***** Information shown *****

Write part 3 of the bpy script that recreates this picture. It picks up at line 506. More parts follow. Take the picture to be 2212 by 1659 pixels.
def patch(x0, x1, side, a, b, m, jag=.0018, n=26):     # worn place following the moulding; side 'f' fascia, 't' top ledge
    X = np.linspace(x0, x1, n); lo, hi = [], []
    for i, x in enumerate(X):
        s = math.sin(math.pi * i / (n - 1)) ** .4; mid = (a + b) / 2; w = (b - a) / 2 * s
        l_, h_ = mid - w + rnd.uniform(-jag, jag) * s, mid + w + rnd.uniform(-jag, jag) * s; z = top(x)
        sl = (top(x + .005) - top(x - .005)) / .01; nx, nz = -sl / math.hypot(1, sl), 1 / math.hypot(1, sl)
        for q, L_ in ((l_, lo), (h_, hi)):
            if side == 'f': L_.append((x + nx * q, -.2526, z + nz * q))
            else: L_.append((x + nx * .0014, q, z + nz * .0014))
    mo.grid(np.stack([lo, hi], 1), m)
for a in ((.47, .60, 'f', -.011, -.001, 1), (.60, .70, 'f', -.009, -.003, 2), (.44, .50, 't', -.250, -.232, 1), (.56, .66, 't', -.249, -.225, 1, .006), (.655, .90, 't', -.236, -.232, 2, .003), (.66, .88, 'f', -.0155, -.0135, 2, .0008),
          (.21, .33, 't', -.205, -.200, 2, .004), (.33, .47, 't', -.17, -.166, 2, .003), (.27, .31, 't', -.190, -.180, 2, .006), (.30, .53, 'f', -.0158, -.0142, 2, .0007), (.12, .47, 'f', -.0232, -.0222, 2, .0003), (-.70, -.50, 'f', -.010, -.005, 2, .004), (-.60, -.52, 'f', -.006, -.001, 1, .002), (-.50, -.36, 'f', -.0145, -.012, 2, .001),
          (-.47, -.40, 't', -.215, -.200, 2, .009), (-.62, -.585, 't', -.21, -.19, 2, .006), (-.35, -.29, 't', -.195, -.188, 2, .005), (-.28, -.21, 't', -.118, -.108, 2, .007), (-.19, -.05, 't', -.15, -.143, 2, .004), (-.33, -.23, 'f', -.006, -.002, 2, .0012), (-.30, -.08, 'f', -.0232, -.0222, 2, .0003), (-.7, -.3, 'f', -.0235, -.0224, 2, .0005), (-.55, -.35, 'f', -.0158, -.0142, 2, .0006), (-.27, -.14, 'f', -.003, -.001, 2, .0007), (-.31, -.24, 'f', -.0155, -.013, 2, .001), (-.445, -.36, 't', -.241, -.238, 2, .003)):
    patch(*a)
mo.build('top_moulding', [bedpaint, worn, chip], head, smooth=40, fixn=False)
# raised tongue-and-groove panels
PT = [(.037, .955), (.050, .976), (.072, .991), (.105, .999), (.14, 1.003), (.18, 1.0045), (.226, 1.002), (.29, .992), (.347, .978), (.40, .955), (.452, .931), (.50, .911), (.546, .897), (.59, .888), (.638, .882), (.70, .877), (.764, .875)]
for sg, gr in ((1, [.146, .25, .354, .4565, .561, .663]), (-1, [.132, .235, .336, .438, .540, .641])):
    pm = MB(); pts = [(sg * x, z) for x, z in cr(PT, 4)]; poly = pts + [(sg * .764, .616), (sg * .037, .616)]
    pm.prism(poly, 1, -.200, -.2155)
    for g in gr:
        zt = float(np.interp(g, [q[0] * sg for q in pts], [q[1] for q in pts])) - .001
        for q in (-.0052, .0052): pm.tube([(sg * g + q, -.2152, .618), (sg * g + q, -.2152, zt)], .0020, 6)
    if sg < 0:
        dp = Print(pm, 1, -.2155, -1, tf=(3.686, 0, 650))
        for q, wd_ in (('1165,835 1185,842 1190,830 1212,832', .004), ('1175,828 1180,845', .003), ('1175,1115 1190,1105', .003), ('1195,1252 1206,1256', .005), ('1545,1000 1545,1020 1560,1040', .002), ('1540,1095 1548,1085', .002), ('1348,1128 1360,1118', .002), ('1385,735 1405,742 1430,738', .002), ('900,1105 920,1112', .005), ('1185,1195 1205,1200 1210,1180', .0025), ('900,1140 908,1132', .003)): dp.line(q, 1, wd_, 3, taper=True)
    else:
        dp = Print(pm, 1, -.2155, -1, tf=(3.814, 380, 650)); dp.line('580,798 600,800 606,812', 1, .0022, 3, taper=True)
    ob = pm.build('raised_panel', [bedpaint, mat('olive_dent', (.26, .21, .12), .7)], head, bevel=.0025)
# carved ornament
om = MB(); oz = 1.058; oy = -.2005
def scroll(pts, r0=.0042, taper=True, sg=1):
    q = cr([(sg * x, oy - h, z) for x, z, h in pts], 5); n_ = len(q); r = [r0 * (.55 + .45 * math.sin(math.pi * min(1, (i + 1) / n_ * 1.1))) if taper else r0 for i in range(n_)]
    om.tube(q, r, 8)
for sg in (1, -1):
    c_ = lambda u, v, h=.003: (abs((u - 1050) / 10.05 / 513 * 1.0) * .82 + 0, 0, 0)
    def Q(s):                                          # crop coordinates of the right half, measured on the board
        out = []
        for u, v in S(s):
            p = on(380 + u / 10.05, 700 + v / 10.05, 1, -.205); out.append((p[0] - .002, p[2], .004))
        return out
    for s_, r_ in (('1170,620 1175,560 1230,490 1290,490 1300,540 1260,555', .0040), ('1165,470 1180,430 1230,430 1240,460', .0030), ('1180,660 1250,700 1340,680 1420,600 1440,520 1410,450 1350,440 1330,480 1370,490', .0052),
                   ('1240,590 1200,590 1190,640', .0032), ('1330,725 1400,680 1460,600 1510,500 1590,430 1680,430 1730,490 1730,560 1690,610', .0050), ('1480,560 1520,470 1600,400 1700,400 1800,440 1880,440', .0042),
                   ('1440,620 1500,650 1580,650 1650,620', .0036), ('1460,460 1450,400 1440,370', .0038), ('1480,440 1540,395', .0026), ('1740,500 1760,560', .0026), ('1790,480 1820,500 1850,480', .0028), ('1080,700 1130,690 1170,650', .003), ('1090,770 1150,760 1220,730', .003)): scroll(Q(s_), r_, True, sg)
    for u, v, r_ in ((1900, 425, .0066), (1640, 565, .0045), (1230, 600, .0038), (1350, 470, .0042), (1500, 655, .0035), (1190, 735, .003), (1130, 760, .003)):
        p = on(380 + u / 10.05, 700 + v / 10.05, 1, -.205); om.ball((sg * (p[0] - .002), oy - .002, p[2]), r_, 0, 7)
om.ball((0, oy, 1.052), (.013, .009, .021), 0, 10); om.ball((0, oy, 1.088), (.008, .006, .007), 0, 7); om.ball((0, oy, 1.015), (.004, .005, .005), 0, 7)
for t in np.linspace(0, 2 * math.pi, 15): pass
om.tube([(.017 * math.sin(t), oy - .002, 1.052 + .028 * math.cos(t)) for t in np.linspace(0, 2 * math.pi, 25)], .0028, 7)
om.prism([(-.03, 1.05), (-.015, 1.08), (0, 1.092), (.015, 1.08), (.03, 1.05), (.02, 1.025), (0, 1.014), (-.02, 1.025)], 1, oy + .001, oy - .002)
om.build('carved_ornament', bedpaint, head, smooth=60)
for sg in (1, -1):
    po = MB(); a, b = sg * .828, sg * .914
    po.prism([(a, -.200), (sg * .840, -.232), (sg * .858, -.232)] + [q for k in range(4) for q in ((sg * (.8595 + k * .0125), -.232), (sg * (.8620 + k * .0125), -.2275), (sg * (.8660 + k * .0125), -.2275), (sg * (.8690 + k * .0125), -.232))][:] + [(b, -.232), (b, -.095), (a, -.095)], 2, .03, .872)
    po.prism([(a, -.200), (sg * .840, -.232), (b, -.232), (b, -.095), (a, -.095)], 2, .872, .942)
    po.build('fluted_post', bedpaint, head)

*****

* _Exercise instructions_: Retype all of the material, keeping each line exact.

* _Solution to the exercise_:
Write part 3 of the bpy script that recreates this picture. It picks up at line 506. More parts follow. Take the picture to be 2212 by 1659 pixels.
def patch(x0, x1, side, a, b, m, jag=.0018, n=26):     # worn place following the moulding; side 'f' fascia, 't' top ledge
    X = np.linspace(x0, x1, n); lo, hi = [], []
    for i, x in enumerate(X):
        s = math.sin(math.pi * i / (n - 1)) ** .4; mid = (a + b) / 2; w = (b - a) / 2 * s
        l_, h_ = mid - w + rnd.uniform(-jag, jag) * s, mid + w + rnd.uniform(-jag, jag) * s; z = top(x)
        sl = (top(x + .005) - top(x - .005)) / .01; nx, nz = -sl / math.hypot(1, sl), 1 / math.hypot(1, sl)
        for q, L_ in ((l_, lo), (h_, hi)):
            if side == 'f': L_.append((x + nx * q, -.2526, z + nz * q))
            else: L_.append((x + nx * .0014, q, z + nz * .0014))
    mo.grid(np.stack([lo, hi], 1), m)
for a in ((.47, .60, 'f', -.011, -.001, 1), (.60, .70, 'f', -.009, -.003, 2), (.44, .50, 't', -.250, -.232, 1), (.56, .66, 't', -.249, -.225, 1, .006), (.655, .90, 't', -.236, -.232, 2, .003), (.66, .88, 'f', -.0155, -.0135, 2, .0008),
          (.21, .33, 't', -.205, -.200, 2, .004), (.33, .47, 't', -.17, -.166, 2, .003), (.27, .31, 't', -.190, -.180, 2, .006), (.30, .53, 'f', -.0158, -.0142, 2, .0007), (.12, .47, 'f', -.0232, -.0222, 2, .0003), (-.70, -.50, 'f', -.010, -.005, 2, .004), (-.60, -.52, 'f', -.006, -.001, 1, .002), (-.50, -.36, 'f', -.0145, -.012, 2, .001),
          (-.47, -.40, 't', -.215, -.200, 2, .009), (-.62, -.585, 't', -.21, -.19, 2, .006), (-.35, -.29, 't', -.195, -.188, 2, .005), (-.28, -.21, 't', -.118, -.108, 2, .007), (-.19, -.05, 't', -.15, -.143, 2, .004), (-.33, -.23, 'f', -.006, -.002, 2, .0012), (-.30, -.08, 'f', -.0232, -.0222, 2, .0003), (-.7, -.3, 'f', -.0235, -.0224, 2, .0005), (-.55, -.35, 'f', -.0158, -.0142, 2, .0006), (-.27, -.14, 'f', -.003, -.001, 2, .0007), (-.31, -.24, 'f', -.0155, -.013, 2, .001), (-.445, -.36, 't', -.241, -.238, 2, .003)):
    patch(*a)
mo.build('top_moulding', [bedpaint, worn, chip], head, smooth=40, fixn=False)
# raised tongue-and-groove panels
PT = [(.037, .955), (.050, .976), (.072, .991), (.105, .999), (.14, 1.003), (.18, 1.0045), (.226, 1.002), (.29, .992), (.347, .978), (.40, .955), (.452, .931), (.50, .911), (.546, .897), (.59, .888), (.638, .882), (.70, .877), (.764, .875)]
for sg, gr in ((1, [.146, .25, .354, .4565, .561, .663]), (-1, [.132, .235, .336, .438, .540, .641])):
    pm = MB(); pts = [(sg * x, z) for x, z in cr(PT, 4)]; poly = pts + [(sg * .764, .616), (sg * .037, .616)]
    pm.prism(poly, 1, -.200, -.2155)
    for g in gr:
        zt = float(np.interp(g, [q[0] * sg for q in pts], [q[1] for q in pts])) - .001
        for q in (-.0052, .0052): pm.tube([(sg * g + q, -.2152, .618), (sg * g + q, -.2152, zt)], .0020, 6)
    if sg < 0:
        dp = Print(pm, 1, -.2155, -1, tf=(3.686, 0, 650))
        for q, wd_ in (('1165,835 1185,842 1190,830 1212,832', .004), ('1175,828 1180,845', .003), ('1175,1115 1190,1105', .003), ('1195,1252 1206,1256', .005), ('1545,1000 1545,1020 1560,1040', .002), ('1540,1095 1548,1085', .002), ('1348,1128 1360,1118', .002), ('1385,735 1405,742 1430,738', .002), ('900,1105 920,1112', .005), ('1185,1195 1205,1200 1210,1180', .0025), ('900,1140 908,1132', .003)): dp.line(q, 1, wd_, 3, taper=True)
    else:
        dp = Print(pm, 1, -.2155, -1, tf=(3.814, 380, 650)); dp.line('580,798 600,800 606,812', 1, .0022, 3, taper=True)
    ob = pm.build('raised_panel', [bedpaint, mat('olive_dent', (.26, .21, .12), .7)], head, bevel=.0025)
# carved ornament
om = MB(); oz = 1.058; oy = -.2005
def scroll(pts, r0=.0042, taper=True, sg=1):
    q = cr([(sg * x, oy - h, z) for x, z, h in pts], 5); n_ = len(q); r = [r0 * (.55 + .45 * math.sin(math.pi * min(1, (i + 1) / n_ * 1.1))) if taper else r0 for i in range(n_)]
    om.tube(q, r, 8)
for sg in (1, -1):
    c_ = lambda u, v, h=.003: (abs((u - 1050) / 10.05 / 513 * 1.0) * .82 + 0, 0, 0)
    def Q(s):                                          # crop coordinates of the right half, measured on the board
        out = []
        for u, v in S(s):
            p = on(380 + u / 10.05, 700 + v / 10.05, 1, -.205); out.append((p[0] - .002, p[2], .004))
        return out
    for s_, r_ in (('1170,620 1175,560 1230,490 1290,490 1300,540 1260,555', .0040), ('1165,470 1180,430 1230,430 1240,460', .0030), ('1180,660 1250,700 1340,680 1420,600 1440,520 1410,450 1350,440 1330,480 1370,490', .0052),
                   ('1240,590 1200,590 1190,640', .0032), ('1330,725 1400,680 1460,600 1510,500 1590,430 1680,430 1730,490 1730,560 1690,610', .0050), ('1480,560 1520,470 1600,400 1700,400 1800,440 1880,440', .0042),
                   ('1440,620 1500,650 1580,650 1650,620', .0036), ('1460,460 1450,400 1440,370', .0038), ('1480,440 1540,395', .0026), ('1740,500 1760,560', .0026), ('1790,480 1820,500 1850,480', .0028), ('1080,700 1130,690 1170,650', .003), ('1090,770 1150,760 1220,730', .003)): scroll(Q(s_), r_, True, sg)
    for u, v, r_ in ((1900, 425, .0066), (1640, 565, .0045), (1230, 600, .0038), (1350, 470, .0042), (1500, 655, .0035), (1190, 735, .003), (1130, 760, .003)):
        p = on(380 + u / 10.05, 700 + v / 10.05, 1, -.205); om.ball((sg * (p[0] - .002), oy - .002, p[2]), r_, 0, 7)
om.ball((0, oy, 1.052), (.013, .009, .021), 0, 10); om.ball((0, oy, 1.088), (.008, .006, .007), 0, 7); om.ball((0, oy, 1.015), (.004, .005, .005), 0, 7)
for t in np.linspace(0, 2 * math.pi, 15): pass
om.tube([(.017 * math.sin(t), oy - .002, 1.052 + .028 * math.cos(t)) for t in np.linspace(0, 2 * math.pi, 25)], .0028, 7)
om.prism([(-.03, 1.05), (-.015, 1.08), (0, 1.092), (.015, 1.08), (.03, 1.05), (.02, 1.025), (0, 1.014), (-.02, 1.025)], 1, oy + .001, oy - .002)
om.build('carved_ornament', bedpaint, head, smooth=60)
for sg in (1, -1):
    po = MB(); a, b = sg * .828, sg * .914
    po.prism([(a, -.200), (sg * .840, -.232), (sg * .858, -.232)] + [q for k in range(4) for q in ((sg * (.8595 + k * .0125), -.232), (sg * (.8620 + k * .0125), -.2275), (sg * (.8660 + k * .0125), -.2275), (sg * (.8690 + k * .0125), -.232))][:] + [(b, -.232), (b, -.095), (a, -.095)], 2, .03, .872)
    po.prism([(a, -.200), (sg * .840, -.232), (b, -.232), (b, -.095), (a, -.095)], 2, .872, .942)
    po.build('fluted_post', bedpaint, head)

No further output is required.